Oestreicher’s estate administrator and cousin, Gizella Weisshaus, is a Holocaust survivor. Fagan represented Weisshaus against Union Bank of Switzerland and won her an award, which is not part of the current complaint. McGill could not say whether Oestreicher was a survivor nor how the court office came to investigate Fagan. If the case reaches a hearing, McGill said he would present additional evidence of Fagan’s unethical conduct.

Fagan attended the Benjamin N. Cardozo School of Law at Yeshiva University and was admitted to the NJ Bar in 1980.

This is not the first time Fagan has been charged with ethics violations. He was reprimanded by the state, upheld on June 18, 2002, by a State Supreme Court order, for misrepresenting the date a motion was filed and indicating a false court appearance in a written notice to a client.

And on Oct. 22, 2003, the disciplinary review board issued a letter admonishing Fagan for failing to adequately keep the client informed of the status of a case and failed to cooperate with Supreme Court disciplinary authorities.

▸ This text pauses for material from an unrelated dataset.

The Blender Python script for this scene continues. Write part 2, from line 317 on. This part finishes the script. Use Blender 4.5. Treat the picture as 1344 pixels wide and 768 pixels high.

In 1999, clients told NJJN Fagan had failed to return their phone calls questioning the status of their cases. In that 1999 article, Fagan told NJJN that he hadn’t mishandled clients’ money but had merely taken his fee, saying he had “made no bones that at the end of the day I was going to take my pay.” He also had said he moved offices and never received many of his clients’ messages, and was overwhelmed after taking on more clients than originally anticipated.

Meanwhile Fagan has made headlines after joining with two Austrian attorneys, filing a suit against resort companies and government agencies on behalf of Austrian tsunami victims. The suit was filed in United States district court on March 4 by Fagan and Austrian attorneys Gerhard Podovsovnik and Herwig Hasslacher, according to the attorney’s Web site tsunamivictimsgroup.com.

Fagan said their goal was to see governments enact “internationally recognized” early warning systems and for resorts to act to evacuate guests upon such warnings.

Fagan stated he would donate his attorney’s fee in the tsunami case to the Tsunami Victims Group’s Humanitarian Fund.